One might think that they can be just as effective on their own as they could be in a club, but that's generally not the case. Club members get a chance to talk over their ideas before putting them into practice. Feedback from others can head off a lot of unnecessary mistakes. Club members tend to inspire one another.
Clubs end the all-pervasive isolation that every thinker feels within capitalist America. Whether we are aware of it or not, capitalism not only surrounds us in all our culture and social interactions, it actually sinks into our very bones! Total alienation is the norm under capitalism, because the last thing that our rulers want is for us to begin to get together. Being part of a club and meeting regularly with other thinking people is as refreshing as it is empowering!

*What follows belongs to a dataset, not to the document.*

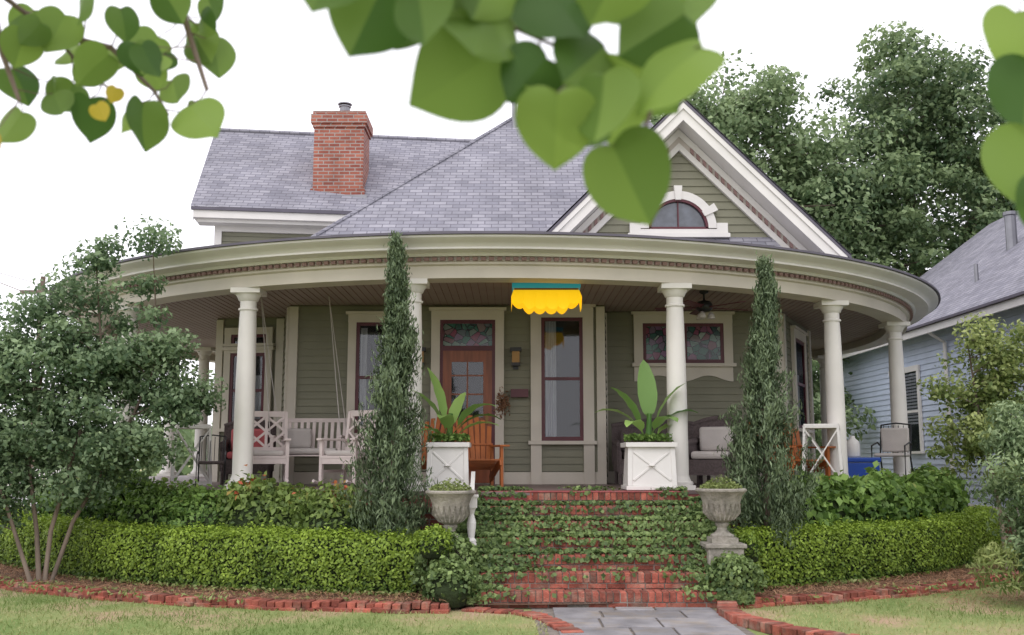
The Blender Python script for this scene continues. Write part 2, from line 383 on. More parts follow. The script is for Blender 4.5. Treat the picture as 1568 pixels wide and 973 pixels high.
def arcpart(name,prof,mt,a0=A0,a1=A1,n=NA,closed=True):
    mb=MB(); mb.arc(prof,a0,a1,n,closed); o=finish(mb,name,mt,house,smooth=True); o.data.set_sharp_from_angle(angle=R(25)); return o
arcpart('porch_beam',[(7.62,BZ),(7.97,BZ),(7.97,BZ+.16),(8.02,BZ+.175),(8.02,BZ+.205),(7.98,BZ+.21),(7.98,BZ+.30),(7.62,BZ+.30)],'trim')
arcpart('dentil_band',[(7.975,BZ+.207),(8.035,BZ+.207),(8.035,BZ+.262),(7.975,BZ+.262)],'soffit')
arcpart('porch_cornice',[(7.7,BZ+.265),(8.10,BZ+.265),(8.13,BZ+.30),(8.34,BZ+.31),(8.34,BZ+.335),(8.36,BZ+.36),(8.40,BZ+.385),(8.47,BZ+.405),(8.51,BZ+.43),(8.51,BZ+.455),(7.7,BZ+.455)],'white')
arcpart('roof_edge',[(7.7,BZ+.457),(8.55,BZ+.457),(8.55,BZ+.487),(7.7,BZ+.56)],'edge')
arcpart('porch_roof',[(8.545,BZ+.489),(7.0,BZ+.68),(5.0,BZ+.93),(3.0,BZ+.95)],'shingle',closed=False)
mb=MB()
a=A0
while a<A1:
    aa=R(a); c=Vector((CX+8.05*math.sin(aa),CY-8.05*math.cos(aa),0)); 
    mb.M=Matrix.Translation(c)@Matrix.Rotation(aa,4,'Z'); mb.box(-.032,.032,-.03,.03,BZ+.212,BZ+.256); a+=.75
mb.M=None
finish(mb,'dentils','dentil',house)
arcpart('porch_ceiling',[(.5,CEIL),(7.63,CEIL)],'ceiling',-180,180,120,False)
arcpart('porch_floor',[(.5,FL),(8.0,FL),(8.06,FL-.005),(8.06,FL-.05)],'floor',-180,180,160,False)
arcpart('porch_rim',[(7.9,FL-.052),(8.05,FL-.052),(8.05,FL-.2),(7.9,FL-.2)],'redpaint',-180,179.9,160)
arcpart('porch_foundation',[(7.92,FL-.2),(7.92,-.1)],'foundation',-180,180,160,False)
mb=MB()
x=-7.2
while x<7.2:
    dy=math.sqrt(max(0,7.6**2-(x-CX)**2)) if abs(x-CX)<7.55 else 0
    y0=CY-dy
    if dy>1: mb.box(x,x+.007,y0,min(y0+7,CY),CEIL-.006,CEIL-.001)
    x+=.11
finish(mb,'ceiling_beads','dentil',house)
# --- main roof
sh=MB(); z0=4.80; zt=8.35
L0=(-3.35,15.1,z0); R0=(4.2,15.1,z0); T0=(.05,19.25,zt); T1=(2.7,19.25,zt); Lb=(-3.35,24,z0); Rb=(4.2,24,z0)
sh.add([L0,R0,T1,T0],[(0,1,2,3)]); finish(sh,'main_roof_front','shingle',house)
sh=MB(); sh.add([L0,T0,Lb,R0,T1,Rb],[(0,1,2),(3,5,4)]); sh.add([T0,T1,Rb,Lb],[(0,1,2,3)]); finish(sh,'main_roof_sides','shingle_side',house)
mb=MB(); mb.tube([Vector(L0)+Vector((0,0,.01)),Vector(T0)+Vector((0,0,.02))],[.035,.035],6); mb.tube([T0,T1],[.04,.04],6); finish(mb,'hip_caps','shingle',house)
mb=MB(); mb.lathe([(.05,0),(.05,.55),(.07,.56),(.07,.6)],(.05,18.9,8.0),12); finish(mb,'vent_pipe','metal',house)
# --- gable
AX,AZ=2.66,7.12; GY=14.88; EX=2.44
def rake(mb,y0,y1,t0,t1,ext=EX):
    for s in (-1,1):
        mb.prism([(AX,AZ-t0),(AX+s*ext,AZ-t0-ext),(AX+s*ext,AZ-t1-ext),(AX,AZ-t1)],y0,y1)
mb=MB()
for s in (-1,1):
    mb.add([(AX,GY-.05,AZ+.03),(AX+s*2.5,GY-.05,AZ-2.47),(AX+s*2.5,20,AZ-2.47),(AX,20,AZ+.03)],[(0,1,2,3)])
finish(mb,'gable_roof','shingle_side',house)
mb=MB(); rake(mb,GY-.04,GY,.0,.05,2.5); finish(mb,'gable_roof_edge','edge',house)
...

Gathering like-minded people might be a lot easier than one thinks. Polls have shown large and increasing segments of the American population moving toward socialism. Under capitalism, of course, they aren't likely to tell anybody until they are asked. Consequently, the number one strategy for getting other people to join a club is: ASK THEM!
You may already know some people in a targeted area, and they know others. You might even think of establishing a webinar.
Even those of us who have been building the movement for decades may still have a difficult time going out to meet someone new. In these internet days, more and more people are joining, and somebody, probably you, has to make that first contact.
It's not a good idea to give out your personal information over the internet. People might not even be who they say they are and, in an extreme circumstance that hasn't come up yet to my knowledge, might be some kind of internet predators. Proceed with great caution..
While an increasing number of people are joining over the internet, the best new members are still those that we meet within political struggles.
Don't wait to form a club. The best possible people for a new club are the people who are already active in struggles. They may be doing electoral work or assisting a union or other progressive organization. If you want to know them, and if you want them to know you, get started working for the benefit of the working class and its allies. After all, that's the point of it all, whether one has a club or is only trying to start one.
A good way to establish one's credentials is to start reporting regularly to publications, internet and social media. Get something published, if only a book review or a letter to the editor, then show it to other activists and seek their responses. You may have a club started before you know it!